ISLAMABAD: The IMF has shared lists of prerequisite actions and told Pakistani authorities in plain words that Islamabad will have to move towards implementing all demands in the next 15 to 20 days for reviving the stalled Fund programme.
Now the time has come for taking “all required actions” by Pakistani authorities and there is a timeframe of two to three weeks for implementing all required actions that could pave the way for striking a staff-level agreement and releasing of $1 billion tranche under the Extended Fund Facility (EFF).
Minister for Finance Ishaq Dar is expected to hold consultations with his core economic team in a couple of days for evolving consensus on required actions going to be taken in the coming few weeks for paving the way for the revival of the IMF programme.
“Now the ball is in the court of Islamabad whereby the IMF asks the government to take actions on account of fixing cash-bleeding energy sector including power and gas, taking additional taxation measures and pursuing structural reforms in the remaining period of the Fund programme,” top official sources confirmed while talking to The News here on Friday.
Pakistan and the IMF high-ups held another round of virtual talks on Thursday night whereby Ishaq Dar gave assurance to Fund staff that Pakistan was expecting to receive dollar inflows from one friendly country by the end of the ongoing month or early next month, keeping in view dwindling foreign exchange reserves held by the State Bank of Pakistan that nosedived to $6.11 billion.
When asked about the required action plan under IMF conditions, the sources said the Ministry of Finance asked the Ministry of Energy for revising the roadmap for curtailing the Circular Debt Management Plan (CDMP) for the financial year 2023. “We cannot allow the imposition of power surcharge in the range of Rs 31.60 or Rs 12.69 per unit hike, keeping in view the attached political cost,” said one official and added that the relevant authorities were assigned to come up with the revised CDMP in such a way where the power tariff could be revised upward on the lower side while efficiency and governance could be improved to reduce reliance on piling up of required subsidy as well.

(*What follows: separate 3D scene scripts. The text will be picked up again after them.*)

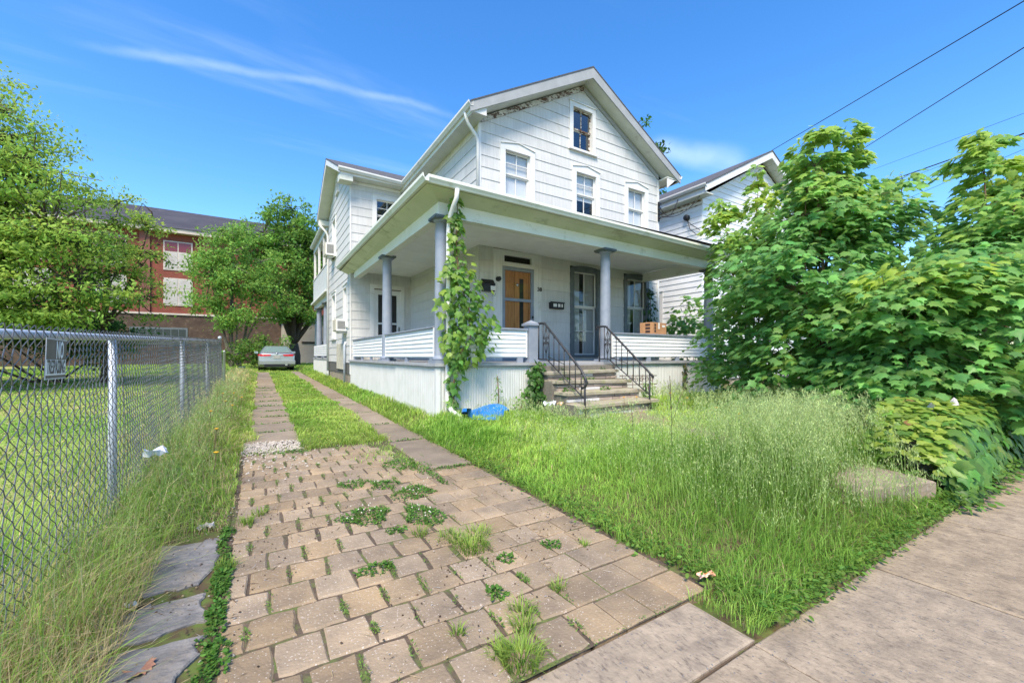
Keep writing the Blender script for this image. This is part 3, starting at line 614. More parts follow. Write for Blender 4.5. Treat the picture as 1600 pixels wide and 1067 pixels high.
# ---- main roof ----------------------------------------------------------------
RX, RZ = 7.5, 8.82; EL = (3.93, 6.78); ERt = (11.10, 6.76); Y0, Y1 = 8.13, 24.1
rf = MB()
for (ex, ez) in (EL, ERt):
    rf.prism([(ex,Y0-.01,ez),(RX,Y0-.01,RZ),(RX,Y0-.01,RZ-.035),(ex,Y0-.01,ez-.035)], (0,Y1-Y0,0))
roof = rf.build('roof', 'roof_shingle', house)
def lerp(a, b, f): return a+(b-a)*f
for (ex, ez) in (EL, ERt):
    sgn = 1 if ex < RX else -1
    rb = MB(); h = .27
    rb.prism([(ex,Y0,ez-.036),(RX,Y0,RZ-.036),(RX,Y0,RZ-.036-h),(ex+sgn*.0,Y0,ez-.036-h+.06)], (0,.03,0)); rb.build('rake_board', 'rake_grey', roof)
    sb = MB(); sb.prism([(ex+sgn*.06,Y0+.03,ez-.02-h+.06),(RX,Y0+.03,RZ-.03-h+.02),(RX,Y0+.03,RZ-h+.012),(ex+sgn*.06,Y0+.03,ez-h+.07)], (0,YW-Y0-.03,0)); sb.build('rake_soffit', 'soffit_paint', roof)
    wx = XM if sgn > 0 else 10.54; sl = (RZ-ez)/(RX-ex)
    zz = lambda x: RZ-.30+sl*(x-RX)
    fz = MB(); fz.prism([(wx,YW-.001,zz(wx)-.135),(RX,YW-.001,zz(RX)-.135),(RX,YW-.001,zz(RX)+.0),(wx,YW-.001,zz(wx))], (0,-.04,0)); fz.build('frieze_board', 'peeling_paint' if sgn > 0 else 'rake_grey', roof)
    eb = MB(); xa, xb = (ex+.09, wx) if sgn > 0 else (wx, ex-.09)
    eb.box(xa, xb, YW-.36, Y1-.2, 6.60, 6.63); eb.box(ex+sgn*.06-.015, ex+sgn*.06+.015, Y0+.03, Y1-.1, 6.58, 6.74)
    eb.build('eave_soffit', 'soffit_paint', roof)
    rt = MB(); rt.prism([(ex+sgn*.09,YW-.37,6.57),(wx-sgn*.0,YW-.37,6.57),(wx,YW-.37,6.57+sl*abs(wx-ex)+.04),(ex+sgn*.09,YW-.37,6.68)], (0,.03,0)); rt.build('eave_return', 'white_trim', roof)
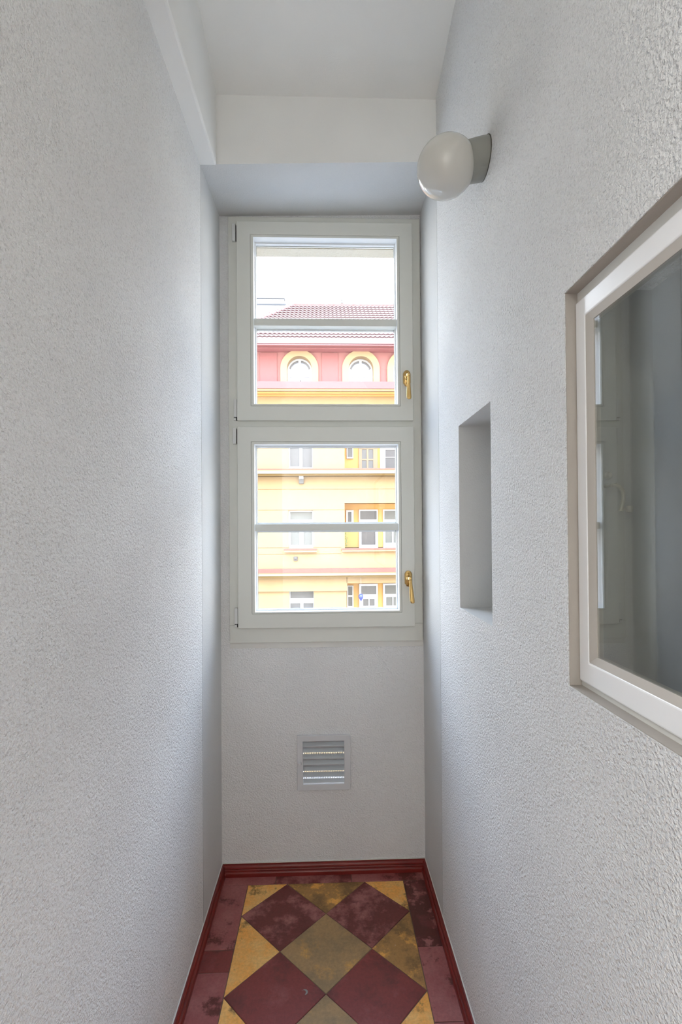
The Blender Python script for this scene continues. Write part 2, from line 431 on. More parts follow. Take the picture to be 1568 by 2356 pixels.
# ------------------------------------------------------------------ main window
YF = 1.826
win = struct(empty('window_1', (0, D, wz0)))
def ring(mb, x0, x1, z0, z1, y0, y1, wl, wr, wb, wt):
    o_ = [(x0, z0), (x1, z0), (x1, z1), (x0, z1)]; i_ = [(x0+wl, z0+wb), (x1-wr, z0+wb), (x1-wr, z1-wt), (x0+wl, z1-wt)]
    return mb.band(o_, i_, 'y', y0, y1)
sx0, sx1 = -.3330, .3382
SZ = ((1.7255, 2.4858), (.9387, 1.7023))
mb = MB()
# jambs, head, transom and sill rail
ztr0, ztr1 = 1.7055, 1.7225
panel(mb, 'y', YF, 1.905, wx0, wx1, wz0, wz1, [(sx0+.012, sx1-.012, .953, 1.690), (sx0+.012, sx1-.012, 1.738, 2.4735)])
attach(mb.build('frame', M_frame, bevel=.0015), win)
attach(MB().box(sx1+.001, wx1, YF-.0006, YF+.002, .9475, .9488).box(wx0, sx0-.001, YF-.0006, YF+.002, .9475, .9488).build('frame_joint', M_groove), win)
def lever(zt, tilt):
    """rosette with pointed ends, hub and a drooping lever, hanging from height zt (rosette centre)"""
    mb = MB(); x = .3125
    y0 = 1.811
    w, h = .0140, .0305
    pl = [(-w, -h*.60), (-w*.72, -h*.72), (-w*.5, -h*.93), (0, -h), (w*.5, -h*.93), (w*.72, -h*.72), (w, -h*.60), (w, h*.58), (w*.82, h*.76), (w*.45, h*.95), (0, h), (-w*.45, h*.95), (-w*.82, h*.76), (-w, h*.58)]
    pl = [(x+a, zt+b) for a, b in pl]; pi = [(x+(a-x)*.80, zt+(b-zt)*.88) for a, b in pl]
    A = [mb.bm.verts.new((a, y0, b)) for a, b in pl]; B = [mb.bm.verts.new((a, y0-.006, b)) for a, b in pl]; C_ = [mb.bm.verts.new((a, y0-.0085, b)) for a, b in pi]
    n = len(pl)
    for i in range(n):
        j = (i+1) % n; mb.face([A[i], A[j], B[j], B[i]]); mb.face([B[i], B[j], C_[j], C_[i]])
    mb.face(C_); mb.face(A)
    Ry = Matrix.Rotation(math.radians(90), 4, 'X')
    # screws
    for dz in (.0195, -.0205):
        M = Matrix.Translation((x, y0-.0085, zt+dz)) @ Ry
        mb.mi = 0; mb.lathe([(.0055, 0), (.0055, .0008), (.0045, .0018), (0, .0018)], 16, M)
        mb.mi = 1; mb.lathe([(.0045, .0016), (.0036, .0016), (.0034, .0022), (0, .0022)], 16, M); mb.mi = 0
    # hub
    zh = zt+.003
    M = Matrix.Translation((x, y0-.008, zh)) @ Ry
    mb.lathe([(.0105, 0), (.0105, .002), (.0075, .005), (.0062, .012), (.0068, .018), (.0078, .024), (.0074, .031), (.0050, .0355), (0, .037)], 24, M)
    # lever: starts at the hub and broadens downwards
    secs = []
    L = .098; ty = y0-.039
    for t, wd, dp in ((0, .0040, .0045), (.04, .0052, .0055), (.15, .0056, .0052), (.4, .0066, .0048), (.7, .0080, .0048), (.9, .0088, .0050), (.97, .0078, .0044), (1, .0045, .003)):
        zz = zh+.006-L*t; xx = x+.001+math.tan(math.radians(tilt))*L*t; yy = ty+.004*math.sin(t*3.1)
        secs.append([(xx+wd*math.cos(a)*(1 if abs(math.cos(a)) < .9 else .98), yy+dp*math.sin(a)*(.8), zz) for a in [2*math.pi*k/16 for k in range(16)]])
    mb.loft(secs)
    return mb.build('handle', [M_brass, M_brassdark], smooth=True)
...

The Ministry of Energy has agreed to come up with a revised roadmap for the CDMP for 2022-23 acceptable to both the government as well as the IMF.

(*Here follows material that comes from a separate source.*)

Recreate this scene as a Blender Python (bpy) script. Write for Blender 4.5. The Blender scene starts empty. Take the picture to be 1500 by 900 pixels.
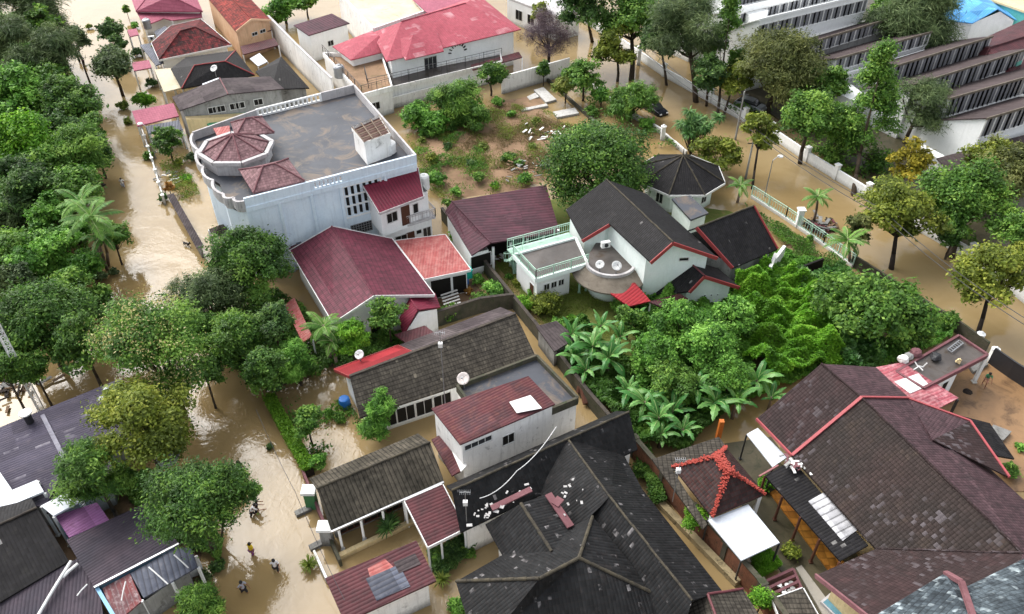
import bpy, math, random
import numpy as np
from mathutils import Vector as V3
random.seed(7)
# ---------------------------------------------------------------- camera, sky, sun, exposure
sc = bpy.context.scene
CAMH, PITCH, FPX = 48.0, math.radians(39.0), 1180.0
cam = bpy.data.objects.new('camera', bpy.data.cameras.new('camera')); sc.collection.objects.link(cam)
cam.data.sensor_width = 36.0; cam.data.lens = 36.0*FPX/1500.0
cam.data.clip_start = 1.0; cam.data.clip_end = 3000.0
cam.location = (0, 0, CAMH); cam.rotation_euler = (math.pi/2-PITCH, 0, 0)
sc.camera = cam
w = bpy.data.worlds.new('World'); sc.world = w; w.use_nodes = True
wn = w.node_tree.nodes; wl = w.node_tree.links
bg = wn['Background']; sky = wn.new('ShaderNodeTexSky'); sky.sky_type = 'NISHITA'
SUN_EL, SUN_AZ = math.radians(48), math.radians(-46)      # azimuth clockwise from +Y (away from the camera)
sky.sun_disc = False; sky.sun_elevation = SUN_EL; sky.sun_rotation = SUN_AZ
sky.dust_density = 4.0; sky.air_density = 1.0; sky.ozone_density = 1.0
hs = wn.new('ShaderNodeHueSaturation'); hs.inputs['Saturation'].default_value = 0.25
wl.new(sky.outputs[0], hs.inputs['Color']); wl.new(hs.outputs[0], bg.inputs[0]); bg.inputs[1].default_value = 0.15
sun = bpy.data.objects.new('sun', bpy.data.lights.new('sun', 'SUN')); sc.collection.objects.link(sun)
sun.data.energy = 0.8; sun.data.angle = math.radians(42); sun.data.color = (1, 0.96, 0.9)
sd = V3((math.sin(SUN_AZ)*math.cos(SUN_EL), math.cos(SUN_AZ)*math.cos(SUN_EL), math.sin(SUN_EL)))
sun.rotation_euler = sd.to_track_quat('Z', 'Y').to_euler()
vs = sc.view_settings; vs.view_transform = 'Standard'; vs.look = 'None'; vs.gamma = 1; vs.use_curve_mapping = False
vs.exposure = 1.2

# ---------------------------------------------------------------- where things stand
FW = V3((0, math.cos(PITCH), -math.sin(PITCH))); UP = V3((0, math.sin(PITCH), math.cos(PITCH))); CAM = V3((0, 0, CAMH))
def ray(px, py): return FW*FPX + V3((1, 0, 0))*(px-750) + UP*(450-py)
def P(px, py, z=0.0):
    d = ray(px, py); t = (z-CAMH)/d.z; return CAM + d*t
def Pl(px, py, a, b, c):
    n = (b-a).cross(c-a); d = ray(px, py); t = n.dot(a-CAM)/n.dot(d); return CAM + d*t
def Pauto(px, py, m, zlo, zhi):
    best = None
    for i in range(121):
        z = zlo+(zhi-zlo)*i/120; p = P(px, py, z); e = (p.x-m.x)**2+(p.y-m.y)**2
        if best is None or e < best[0]: best = (e, p)
    return best[1]
def mpp(px, py, z=0.0): return FW.dot(P(px, py, z)-CAM)/FPX      # metres per pixel there

# ---------------------------------------------------------------- objects
def put(o, parent=None):
    sc.collection.objects.link(o)
    if parent:
        o.parent = parent
        o.location = o.location - parent.location if o.type != 'EMPTY' else o.location
    return o
def tag(o, label=None, cat=None, group=None, kind=None):
    if label: o['label'] = label
    if cat: o['category'] = cat
    if group: o['group'] = group
    if kind: o['kind'] = kind
    return o
def thing(name, label, cat, base, group=None):
    o = bpy.data.objects.new(name, None); o.location = base; o.empty_display_size = .3
    sc.collection.objects.link(o); return tag(o, label, cat, group)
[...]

Independent analysts say that it could be a wish list of the government to move towards the tightrope by striking a balanced approach, but the revival of the IMF programme through patchwork might not work so the government would have to come up with a viable plan to erase the monster of the circular debt piled up in both electricity and gas sectors up to a whopping figure of Rs 4 trillion. The IMF has agreed to grant an adjuster of Rs 340 billion for hiking the budget deficit on account of flood-related expenditures in the current fiscal year. The IMF also asked Pakistan to take additional measures for bridging the yawning gap for materializing the FBR’s envisaged target. The IMF has assessed that the FBR might not achieve the desired revenue collection target of Rs 7,470 billion for the current fiscal year. The IMF also expressed concerns that the number of filers so far stood below three million income tax filers as it stood at 2.913 million against 3.4 million received in the last fiscal year. FBR high-ups apprised that the corporate returns would be filed by December 31, 2022, so the number of received filers might further go up.
The government is considering taking additional taxation measures for slapping additional customs duty and granting another tax amnesty scheme belonging to the merged districts of FATA/PATA. On account of nontax revenues, there is a shortfall on account of the Petroleum Development Levy and the government is considering getting the banking sector lofty profits as dividends which they earned through currency manipulation in recent months. It was one of the options, said the sources, adding that the government would also increase the Petroleum Levy on diesel as well in the coming months for maximizing revenue collection.